Another part of the game is the knockout. Edgar suffered one of those in the first round of his fight with the Zombie. It was Edgar’s second loss in a row in the featherweight division and put him at 1-3 in his last four fights. This sparked a drop to bantamweight, where he faced Pedro Munhoz in August. Edgar picked up the split-decision win, which put him back on a collision course with Sandhagen. The fight will finally take place at UFC Fight Night 184 on Saturday night, Feb. 6, in Las Vegas.

“I’m excited,” Sandhagen said. “I think he looked really good against Munhoz. I think he’s definitely going to be a huge threat. It sounds silly to say, but if I don’t take him serious[ly] — which, who in the world wouldn’t take Frankie Edgar serious[ly]? — he’s definitely going to win. So, I’m approaching this like this is my toughest fight.

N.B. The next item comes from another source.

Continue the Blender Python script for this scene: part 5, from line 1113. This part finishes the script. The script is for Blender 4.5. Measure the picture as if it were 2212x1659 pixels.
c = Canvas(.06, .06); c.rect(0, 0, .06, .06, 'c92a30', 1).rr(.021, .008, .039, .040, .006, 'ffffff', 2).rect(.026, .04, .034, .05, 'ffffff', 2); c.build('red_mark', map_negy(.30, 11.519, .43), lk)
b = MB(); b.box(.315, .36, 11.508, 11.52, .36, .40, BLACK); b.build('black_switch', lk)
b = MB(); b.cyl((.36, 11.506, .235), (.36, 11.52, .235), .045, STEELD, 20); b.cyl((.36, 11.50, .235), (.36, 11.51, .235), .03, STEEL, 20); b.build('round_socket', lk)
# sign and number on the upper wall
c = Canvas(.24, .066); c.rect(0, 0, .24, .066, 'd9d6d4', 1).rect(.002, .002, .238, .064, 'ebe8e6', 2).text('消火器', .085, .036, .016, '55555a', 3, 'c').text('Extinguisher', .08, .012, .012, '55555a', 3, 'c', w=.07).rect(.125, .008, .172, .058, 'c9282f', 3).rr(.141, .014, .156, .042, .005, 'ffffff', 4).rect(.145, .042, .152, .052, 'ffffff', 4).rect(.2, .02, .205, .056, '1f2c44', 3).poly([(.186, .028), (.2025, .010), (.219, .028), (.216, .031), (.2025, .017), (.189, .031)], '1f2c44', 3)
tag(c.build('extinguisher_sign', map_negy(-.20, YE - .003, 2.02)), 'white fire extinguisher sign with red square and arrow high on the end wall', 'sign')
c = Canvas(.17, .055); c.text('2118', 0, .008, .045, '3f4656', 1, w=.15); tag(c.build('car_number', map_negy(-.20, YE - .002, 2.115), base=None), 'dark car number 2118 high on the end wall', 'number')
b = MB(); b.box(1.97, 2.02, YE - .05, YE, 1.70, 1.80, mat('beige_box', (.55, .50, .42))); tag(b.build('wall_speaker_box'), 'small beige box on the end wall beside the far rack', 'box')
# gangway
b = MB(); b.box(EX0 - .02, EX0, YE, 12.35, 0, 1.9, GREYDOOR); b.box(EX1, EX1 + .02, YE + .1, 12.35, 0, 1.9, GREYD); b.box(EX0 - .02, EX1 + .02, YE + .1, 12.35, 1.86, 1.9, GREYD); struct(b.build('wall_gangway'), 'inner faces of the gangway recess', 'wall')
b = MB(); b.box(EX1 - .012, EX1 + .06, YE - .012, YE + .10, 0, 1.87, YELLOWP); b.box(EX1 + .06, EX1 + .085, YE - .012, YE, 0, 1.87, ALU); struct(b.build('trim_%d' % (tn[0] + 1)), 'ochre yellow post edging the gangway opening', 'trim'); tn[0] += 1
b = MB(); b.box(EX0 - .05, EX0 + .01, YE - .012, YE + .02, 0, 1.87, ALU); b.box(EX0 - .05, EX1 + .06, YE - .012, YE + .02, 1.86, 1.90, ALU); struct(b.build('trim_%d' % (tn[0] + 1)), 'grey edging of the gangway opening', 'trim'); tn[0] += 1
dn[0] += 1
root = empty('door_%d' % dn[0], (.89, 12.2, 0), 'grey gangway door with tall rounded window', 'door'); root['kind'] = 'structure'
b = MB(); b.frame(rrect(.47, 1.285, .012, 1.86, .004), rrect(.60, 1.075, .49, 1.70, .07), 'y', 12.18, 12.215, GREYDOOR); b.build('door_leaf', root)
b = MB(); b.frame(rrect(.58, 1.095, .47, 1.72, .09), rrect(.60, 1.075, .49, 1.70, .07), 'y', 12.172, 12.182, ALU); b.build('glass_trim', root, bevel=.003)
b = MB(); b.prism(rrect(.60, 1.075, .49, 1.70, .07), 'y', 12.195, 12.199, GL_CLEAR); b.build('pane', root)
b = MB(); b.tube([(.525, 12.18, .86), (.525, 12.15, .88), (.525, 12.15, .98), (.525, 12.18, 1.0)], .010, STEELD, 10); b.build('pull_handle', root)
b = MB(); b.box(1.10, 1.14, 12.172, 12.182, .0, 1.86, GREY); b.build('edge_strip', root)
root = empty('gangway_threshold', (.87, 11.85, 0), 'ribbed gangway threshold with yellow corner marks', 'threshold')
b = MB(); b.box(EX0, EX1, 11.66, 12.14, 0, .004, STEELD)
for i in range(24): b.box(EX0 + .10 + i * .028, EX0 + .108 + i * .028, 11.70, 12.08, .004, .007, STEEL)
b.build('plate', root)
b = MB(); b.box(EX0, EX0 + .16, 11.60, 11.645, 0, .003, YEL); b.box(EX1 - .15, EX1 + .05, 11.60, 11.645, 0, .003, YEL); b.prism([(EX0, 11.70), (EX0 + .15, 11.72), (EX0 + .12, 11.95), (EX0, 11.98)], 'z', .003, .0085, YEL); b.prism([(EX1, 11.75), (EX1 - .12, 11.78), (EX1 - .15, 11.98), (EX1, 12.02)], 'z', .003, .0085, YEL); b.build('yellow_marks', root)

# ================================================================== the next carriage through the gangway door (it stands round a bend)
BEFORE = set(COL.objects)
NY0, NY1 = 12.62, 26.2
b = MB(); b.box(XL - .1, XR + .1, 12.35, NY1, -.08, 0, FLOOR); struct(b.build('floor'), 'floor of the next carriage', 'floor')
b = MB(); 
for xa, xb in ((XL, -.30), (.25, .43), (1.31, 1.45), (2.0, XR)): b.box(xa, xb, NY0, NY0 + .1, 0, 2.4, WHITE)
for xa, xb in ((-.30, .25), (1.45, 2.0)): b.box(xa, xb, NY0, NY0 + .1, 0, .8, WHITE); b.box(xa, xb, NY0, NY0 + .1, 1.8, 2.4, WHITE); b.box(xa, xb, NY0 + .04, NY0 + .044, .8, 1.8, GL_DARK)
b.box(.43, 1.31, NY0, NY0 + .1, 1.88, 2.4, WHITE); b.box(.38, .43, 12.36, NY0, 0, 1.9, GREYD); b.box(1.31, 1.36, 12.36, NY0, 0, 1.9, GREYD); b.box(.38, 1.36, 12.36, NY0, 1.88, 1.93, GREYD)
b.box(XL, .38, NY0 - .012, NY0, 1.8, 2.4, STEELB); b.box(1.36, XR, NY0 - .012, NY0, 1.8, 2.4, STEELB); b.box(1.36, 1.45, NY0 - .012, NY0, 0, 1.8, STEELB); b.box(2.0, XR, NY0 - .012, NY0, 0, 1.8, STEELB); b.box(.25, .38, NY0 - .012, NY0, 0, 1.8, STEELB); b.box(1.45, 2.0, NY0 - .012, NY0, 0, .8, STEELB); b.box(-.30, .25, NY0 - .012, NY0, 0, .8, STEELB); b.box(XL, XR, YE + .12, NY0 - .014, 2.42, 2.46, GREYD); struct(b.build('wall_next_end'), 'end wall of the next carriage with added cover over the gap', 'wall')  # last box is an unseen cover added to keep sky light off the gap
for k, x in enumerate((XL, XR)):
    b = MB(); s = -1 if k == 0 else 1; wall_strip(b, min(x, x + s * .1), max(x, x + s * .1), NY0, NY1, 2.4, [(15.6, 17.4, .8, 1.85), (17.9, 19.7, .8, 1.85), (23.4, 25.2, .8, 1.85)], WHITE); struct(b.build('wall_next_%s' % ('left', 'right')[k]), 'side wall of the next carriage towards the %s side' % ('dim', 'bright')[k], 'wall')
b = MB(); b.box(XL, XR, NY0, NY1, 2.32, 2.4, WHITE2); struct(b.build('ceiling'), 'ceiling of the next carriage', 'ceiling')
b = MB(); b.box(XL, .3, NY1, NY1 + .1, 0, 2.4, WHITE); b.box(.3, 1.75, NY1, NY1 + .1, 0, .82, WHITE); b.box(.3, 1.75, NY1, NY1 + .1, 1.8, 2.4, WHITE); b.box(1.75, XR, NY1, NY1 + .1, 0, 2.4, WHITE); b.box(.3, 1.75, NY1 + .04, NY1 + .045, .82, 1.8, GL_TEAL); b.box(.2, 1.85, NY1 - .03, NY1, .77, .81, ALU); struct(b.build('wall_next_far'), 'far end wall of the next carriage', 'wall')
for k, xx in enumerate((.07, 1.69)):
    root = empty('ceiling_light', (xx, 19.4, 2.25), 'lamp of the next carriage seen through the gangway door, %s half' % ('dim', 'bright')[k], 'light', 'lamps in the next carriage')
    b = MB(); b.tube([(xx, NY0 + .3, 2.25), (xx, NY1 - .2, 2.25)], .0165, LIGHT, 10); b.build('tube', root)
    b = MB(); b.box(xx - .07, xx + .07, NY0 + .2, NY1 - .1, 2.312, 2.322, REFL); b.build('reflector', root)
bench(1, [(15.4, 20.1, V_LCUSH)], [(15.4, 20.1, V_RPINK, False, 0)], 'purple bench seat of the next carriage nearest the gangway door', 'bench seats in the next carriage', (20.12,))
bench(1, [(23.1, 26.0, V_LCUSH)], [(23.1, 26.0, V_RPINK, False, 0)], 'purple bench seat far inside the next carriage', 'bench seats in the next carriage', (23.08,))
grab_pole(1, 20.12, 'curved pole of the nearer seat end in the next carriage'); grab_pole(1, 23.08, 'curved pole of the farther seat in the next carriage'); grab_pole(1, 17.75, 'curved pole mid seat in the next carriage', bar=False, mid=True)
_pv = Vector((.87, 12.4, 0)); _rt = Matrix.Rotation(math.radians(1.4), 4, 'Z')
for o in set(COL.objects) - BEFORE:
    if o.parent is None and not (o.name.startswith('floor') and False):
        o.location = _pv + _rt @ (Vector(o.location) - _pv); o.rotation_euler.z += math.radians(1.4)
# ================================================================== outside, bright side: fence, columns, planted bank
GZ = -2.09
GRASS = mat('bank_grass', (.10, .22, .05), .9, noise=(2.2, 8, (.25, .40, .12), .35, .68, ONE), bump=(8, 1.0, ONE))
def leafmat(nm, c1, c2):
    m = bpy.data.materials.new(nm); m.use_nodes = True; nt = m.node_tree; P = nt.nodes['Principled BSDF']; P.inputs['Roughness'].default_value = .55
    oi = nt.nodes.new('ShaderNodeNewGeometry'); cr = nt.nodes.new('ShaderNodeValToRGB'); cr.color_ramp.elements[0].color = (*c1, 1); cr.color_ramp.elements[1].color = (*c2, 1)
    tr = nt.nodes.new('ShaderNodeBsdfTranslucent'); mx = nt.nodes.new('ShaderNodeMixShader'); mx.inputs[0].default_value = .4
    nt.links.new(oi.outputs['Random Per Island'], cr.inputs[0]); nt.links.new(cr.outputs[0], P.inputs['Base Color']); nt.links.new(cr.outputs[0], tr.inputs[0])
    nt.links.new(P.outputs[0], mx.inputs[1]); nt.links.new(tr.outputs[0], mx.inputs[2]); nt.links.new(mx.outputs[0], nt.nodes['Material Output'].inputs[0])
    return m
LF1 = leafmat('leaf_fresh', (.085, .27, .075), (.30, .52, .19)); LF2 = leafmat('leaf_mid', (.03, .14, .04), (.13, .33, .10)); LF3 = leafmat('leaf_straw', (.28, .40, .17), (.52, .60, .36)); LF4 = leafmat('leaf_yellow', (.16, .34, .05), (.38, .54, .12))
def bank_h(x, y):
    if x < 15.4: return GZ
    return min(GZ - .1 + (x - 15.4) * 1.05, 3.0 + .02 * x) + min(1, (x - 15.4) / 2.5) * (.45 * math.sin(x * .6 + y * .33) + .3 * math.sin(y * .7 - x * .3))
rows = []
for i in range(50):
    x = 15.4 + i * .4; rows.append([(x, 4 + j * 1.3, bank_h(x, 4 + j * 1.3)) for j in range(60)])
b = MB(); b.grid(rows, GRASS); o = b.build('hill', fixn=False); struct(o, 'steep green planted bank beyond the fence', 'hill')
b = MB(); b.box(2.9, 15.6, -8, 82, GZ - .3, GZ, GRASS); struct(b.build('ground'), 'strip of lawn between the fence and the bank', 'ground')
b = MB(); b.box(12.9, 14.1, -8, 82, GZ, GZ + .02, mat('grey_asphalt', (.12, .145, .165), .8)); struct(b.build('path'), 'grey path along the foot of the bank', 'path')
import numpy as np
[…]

“This probably is my toughest fight. Frankie’s a really good wrestler. We’re going to be in a smaller cage. He’s going to be hungry. I think both of us are just one fight away from fighting for the belt after this. I have really high expectations for how I think Frankie is going to come into this fight.

“I’m always ready for it to get really ugly. I think if you go in and you think it’s going to be an easy fight, that’s the number-one way to get beat up. So I always go in with the expectation that it’s going to be an ugly and brutal fight. When it doesn’t go that way, great. When it does go that way, it’s at least what I expected.”

Sandhagen has come a long way in the last six years. He has quietly climbed the ranks of the best fighters in the world, while all of those other events were unfolding around him. Even this weekend, Super Bowl LV will ultimately overshadow the UFC card. It doesn’t bother Sandhagen one bit, though. He’s working on writing the next chapter to his own story.